In Going South: Jewish Women in the Civil Rights Movement, Debra Schultz continues to complicate our understanding of the people involved, and has provided more nuance to the growing historiography of that period. A self-described feminist historian, Schultz is not simply seeking to assert a female voice into a context in which it had been long silenced. Instead, to her credit, she is also seeking to provide a more complete image of the time by illuminating how dangerous were the activities undertaken by the women she interviewed, as well as how complicated were their motivations, and, often, how unfair were their male counterparts. Between the hostile Southern law enforcement officials, many of whom saw them as outside agitators, the members of the African American community, many of whom saw them as hypocrites, and their male co-workers (of any identity), many of whom saw them either as inferiors or as sexual targets (or both)—not to mention members of the Christian community, many of whom often saw them as religiously suspect, and their fellow Jews (North and South), many of whom often saw them as making waves—these white northern Jewish women volunteers of the early period of the Civil Rights Movement participated not just because of a sense of moral outrage that might or might not have been based on their understandings of Jewish history and theology, but also because of intense personal and spiritual needs left vacant by changes in American (and American Jewish) patterns of religiosity. In the end, according to Schultz, many of them unwittingly either participated in or reflected new ways of being Jewish in an America that was in the midst of significant cultural—religious as well as social—change.

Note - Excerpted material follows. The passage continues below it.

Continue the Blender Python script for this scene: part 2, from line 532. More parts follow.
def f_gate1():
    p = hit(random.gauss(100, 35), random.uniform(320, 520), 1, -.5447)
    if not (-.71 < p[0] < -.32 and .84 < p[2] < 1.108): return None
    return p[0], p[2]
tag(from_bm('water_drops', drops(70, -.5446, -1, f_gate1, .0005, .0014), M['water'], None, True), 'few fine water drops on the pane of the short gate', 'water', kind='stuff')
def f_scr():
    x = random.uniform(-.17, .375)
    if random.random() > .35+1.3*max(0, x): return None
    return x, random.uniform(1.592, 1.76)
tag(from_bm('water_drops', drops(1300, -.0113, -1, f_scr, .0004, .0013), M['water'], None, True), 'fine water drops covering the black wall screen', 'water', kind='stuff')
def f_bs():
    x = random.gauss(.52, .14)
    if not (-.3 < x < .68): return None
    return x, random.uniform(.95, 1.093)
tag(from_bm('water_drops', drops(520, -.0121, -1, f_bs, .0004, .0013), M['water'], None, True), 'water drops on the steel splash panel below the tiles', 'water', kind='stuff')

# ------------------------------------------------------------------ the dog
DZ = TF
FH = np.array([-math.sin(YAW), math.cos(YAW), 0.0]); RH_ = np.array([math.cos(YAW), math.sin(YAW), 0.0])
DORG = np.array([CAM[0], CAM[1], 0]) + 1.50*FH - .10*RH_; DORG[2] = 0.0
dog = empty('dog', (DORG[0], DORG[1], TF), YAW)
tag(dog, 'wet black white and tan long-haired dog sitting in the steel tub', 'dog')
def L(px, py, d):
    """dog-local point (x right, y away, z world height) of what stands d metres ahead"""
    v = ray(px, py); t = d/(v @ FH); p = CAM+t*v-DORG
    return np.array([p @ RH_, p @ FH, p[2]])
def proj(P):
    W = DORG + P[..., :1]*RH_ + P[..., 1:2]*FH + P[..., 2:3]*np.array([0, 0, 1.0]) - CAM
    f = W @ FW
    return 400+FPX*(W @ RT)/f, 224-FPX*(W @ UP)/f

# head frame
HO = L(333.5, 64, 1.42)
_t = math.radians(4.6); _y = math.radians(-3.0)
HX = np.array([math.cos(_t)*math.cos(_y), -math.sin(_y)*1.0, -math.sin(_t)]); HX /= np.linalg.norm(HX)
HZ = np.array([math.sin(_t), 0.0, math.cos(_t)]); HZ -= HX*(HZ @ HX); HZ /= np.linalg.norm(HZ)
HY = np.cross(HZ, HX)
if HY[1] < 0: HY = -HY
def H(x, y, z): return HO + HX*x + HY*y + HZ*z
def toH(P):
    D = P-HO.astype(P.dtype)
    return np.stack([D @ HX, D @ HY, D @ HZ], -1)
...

In Going South, Schultz has made a very valuable contribution not only to the historiography of the Civil Rights Movement, but also to the presentation of Judaism in America. Through interviews and archival research, Schultz has retrieved the history of Jewish women rank-and-file civil rights workers (primarily those involved in the Student Nonviolent Coordinating Committee, or "SNCC") who answered phones, coordinated activists and activities, and more than once participated in actions that put them in harm’s way. With this information Schultz has created a picture of the time that is both fascinating and illuminating. The first part of the book—primarily historical—examines the early years just before and just after the first Freedom Rides, while the second part—much more probing than the first part—examines the motivations, ideologies, family histories, and personalities of the women participating in the study.

There are many things this book is not. Although one can find references to Bella Abzug, Marion Barry, Fannie Lou Hamer, and Elizabeth Holtzman, this is not a book about the "celebrities" of the Civil Rights Movement. It is also not about Southern Judaism—or any particular religion in the South, for that matter. And although there are references to Southern clergy (rabbis as well as ministers), this book is not part of the growing conversation about the Southern religious reaction—pro or con—to the Civil Rights Movement.

What this book is, however, is an in-depth analysis of a small handful of Jewish women who participated in the Freedom Rides, the on-campus workshops and training, and the day-to-day business of the Civil Rights Movement. The picture that emerges is of women on the margins of all aspects of their social environment: Yankees in the South; European Americans in an increasingly African American-centered struggle; and women in a male-dominated political machinery. It might seem to be only the proverbial icing on the cake that they are Jewish—many of the participants in the study were only marginally so (in terms of either practice or participation). But this is the central element which brings all of the levels of marginality together: these women were not only marginalized by gender, race, and geographic orientation, but they were all of those things in the Protestant South, with (primarily) Protestant compatriots in the Civil Rights organizations. They were thus marginalized in and out of their organizational affiliations, truly strangers in a strange land.

In the end, the reader is left with a greater appreciation of the sacrifices made by these unsung heroes of the movement. The stories they tell present a vivid image of the dangers they faced, in part because of the work they were doing, and in part because of the company they were keeping. But many were also sacrificing something more than personal safety; they were also sacrificing their relationships with others—family, community, or friends—while engaging in an exploration of their own values and identity. The fact that so many remain committed to the goals of the movement today, working for, writing and lecturing about, or conducting workshops on civil rights and social justice, suggests that they have come to some resolution. But the power of their stories is in the struggle, not between men and women, not between African Americans and European Americans, not between northerners and southerners, not even between Jews and Christians, but between all of the various aspects of our identity. Schultz’s work—well worth reading—reminds us of the complicated nature of human identity, human relations, and the struggles between them both.